It's not every day you tell your son about the mass murders of 2,973 people.
We knew it would come up someday; on 9/11, my wife was two months pregnant with him, and once the shock had dulled, we asked each other: God, how are we ever going to explain this?
This past Saturday, I found out.
My wife and I had traveled to New York City for a book appearance just a few blocks from the World Trade Center site. We arrived early, so we took a walk down West Broadway, toward the gaping hole in the sky. We rounded the corner of Vesey and Church, right across from St. Paul's Chapel. It took a few minutes, but we realized that this was the corner where the Borders used to be a gateway to the mall beneath the WTC, and the PATH trains and subway. Ten years ago, we lived in New York City. The Borders had been one of our favorite places to hang out. I took a photo of the corner.
We walked to St. Paul's, the fragile-looking Revolutionary War-era Episcopal chapel that had survived not only the collapse of two 500,000-ton skyscrapers a block away, but the Great Fire of 1776, when the redcoats tried to destroy the city. This was one tough New Yorker.
My wife had heard stories that, during the collapse, nothing in the chapel had been touched not a single pane of stained glass had been cracked. Inside the church, it turned out to be the truth. A steel beam had been hurled toward the chapel like a cruise missile, but an old oak tree in the southwest corner had deflected the strike. The stump of the tree is now on display in front of St. Paul's.
But the most amazing thing wasn't so much the force field around the chapel, but the stories of the rescue workers and cleanup crew posted inside. Those workers spent eight months at the site, lifting debris and looking for survivors and then, body parts by day, sleeping on steel cots in the chapel by night.
My wife took a photo of a worker's cot, which was on display, and covered with stuffed animals.
Later that night, back home in Philly, we loaded the images onto our computer. My son, who's almost 5, wandered into my office. "What's that, daddy?"
Before I realized what I was doing, I started telling him about 9/11.

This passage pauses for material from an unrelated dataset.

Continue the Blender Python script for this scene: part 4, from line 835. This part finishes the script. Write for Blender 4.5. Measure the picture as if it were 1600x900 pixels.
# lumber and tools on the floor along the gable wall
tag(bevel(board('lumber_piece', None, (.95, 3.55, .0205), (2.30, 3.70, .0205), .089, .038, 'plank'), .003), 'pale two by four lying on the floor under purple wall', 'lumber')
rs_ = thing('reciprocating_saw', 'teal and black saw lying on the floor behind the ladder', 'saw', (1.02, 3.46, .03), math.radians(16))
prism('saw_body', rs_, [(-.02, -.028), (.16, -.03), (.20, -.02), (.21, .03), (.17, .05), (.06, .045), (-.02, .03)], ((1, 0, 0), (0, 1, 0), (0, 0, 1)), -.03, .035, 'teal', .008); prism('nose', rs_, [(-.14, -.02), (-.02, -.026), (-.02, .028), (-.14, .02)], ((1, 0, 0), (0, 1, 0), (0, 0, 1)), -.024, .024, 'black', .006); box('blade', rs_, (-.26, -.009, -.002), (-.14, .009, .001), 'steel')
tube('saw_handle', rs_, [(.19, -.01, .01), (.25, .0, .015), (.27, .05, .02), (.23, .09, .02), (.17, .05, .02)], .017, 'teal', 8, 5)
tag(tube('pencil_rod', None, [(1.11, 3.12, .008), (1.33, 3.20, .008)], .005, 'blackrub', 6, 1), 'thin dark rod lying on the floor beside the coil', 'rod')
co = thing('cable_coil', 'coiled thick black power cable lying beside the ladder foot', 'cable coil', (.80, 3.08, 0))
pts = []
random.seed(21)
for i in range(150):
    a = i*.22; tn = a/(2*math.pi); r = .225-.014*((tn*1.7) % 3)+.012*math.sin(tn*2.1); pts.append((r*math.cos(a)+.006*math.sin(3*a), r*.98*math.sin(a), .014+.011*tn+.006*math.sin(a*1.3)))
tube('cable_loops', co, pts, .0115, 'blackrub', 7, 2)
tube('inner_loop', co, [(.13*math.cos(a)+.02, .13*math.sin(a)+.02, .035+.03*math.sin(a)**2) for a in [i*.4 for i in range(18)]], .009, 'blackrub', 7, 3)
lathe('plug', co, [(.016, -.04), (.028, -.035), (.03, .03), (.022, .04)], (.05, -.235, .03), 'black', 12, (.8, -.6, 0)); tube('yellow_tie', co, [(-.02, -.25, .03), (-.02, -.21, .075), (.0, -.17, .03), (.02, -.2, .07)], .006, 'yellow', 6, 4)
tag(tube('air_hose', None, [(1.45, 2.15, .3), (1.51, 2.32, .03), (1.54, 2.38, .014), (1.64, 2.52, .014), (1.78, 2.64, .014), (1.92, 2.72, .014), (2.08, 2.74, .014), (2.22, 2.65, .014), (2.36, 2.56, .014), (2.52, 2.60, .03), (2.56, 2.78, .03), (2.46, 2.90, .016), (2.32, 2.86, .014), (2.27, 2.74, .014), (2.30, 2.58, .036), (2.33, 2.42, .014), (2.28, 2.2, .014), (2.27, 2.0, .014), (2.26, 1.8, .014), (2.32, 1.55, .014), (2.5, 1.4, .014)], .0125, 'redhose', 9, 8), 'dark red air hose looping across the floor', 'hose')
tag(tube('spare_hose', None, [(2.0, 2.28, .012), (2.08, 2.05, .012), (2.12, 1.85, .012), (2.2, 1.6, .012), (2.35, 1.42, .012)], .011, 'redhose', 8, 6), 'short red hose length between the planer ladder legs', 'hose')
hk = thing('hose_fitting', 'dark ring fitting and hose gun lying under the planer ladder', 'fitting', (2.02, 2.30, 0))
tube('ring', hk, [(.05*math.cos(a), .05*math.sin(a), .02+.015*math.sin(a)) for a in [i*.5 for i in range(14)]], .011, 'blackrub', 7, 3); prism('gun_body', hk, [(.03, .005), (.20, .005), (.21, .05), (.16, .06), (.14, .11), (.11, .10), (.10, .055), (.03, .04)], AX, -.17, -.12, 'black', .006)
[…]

I told him that bad guys had flown planes into these giant skyscrapers, and they had collapsed.
"Did people die?" he asked.
Yes, a lot of people died, I told him.
He looked at the image on the screen: heavy construction gear in the pit that used to be the WTC.
"I want to see what it looked like when it collapsed."
I told him those pictures might upset him, hoping he'd change his mind.
He didn't.
I stalled and did a Google image search for photos of the Twin Towers in their shining glory.
"I want to see them collapsed."
I understood. Without a visual, the collapse is just an abstraction. There's no way to describe such devastation; you really do have to see it.
I did another image search, wondering if I was in the process of warping my son for life.
An aerial view of the collapse popped up.
He saw it.
He understood.
He started to cry.
Then he asked:
"Why didn't Superman save them?"
I think I almost cried myself right then.
A month ago, we'd watched the original Superman, shot in New York City, complete with Twin Towers. To my son, that's where Superman lives. If something bad happened, he was supposed to be there to help.
He should have been able to catch those people in the buildings.
I explained: "Superman is a made-up character. Believe me, I wish he were real. But he's not. He's just a story, just like some of the other stories you watch."
My son cried some more. I hugged him.
Then I realized how I could explain it.
"You know, this country is full of people who were there to help," I said, double-clicking on the image of that solitary worker's cot, perched on the floor of St. Paul's Chapel, that my wife had snapped.
There are bad men in the world, I told him. But the world is actually full of Supermen.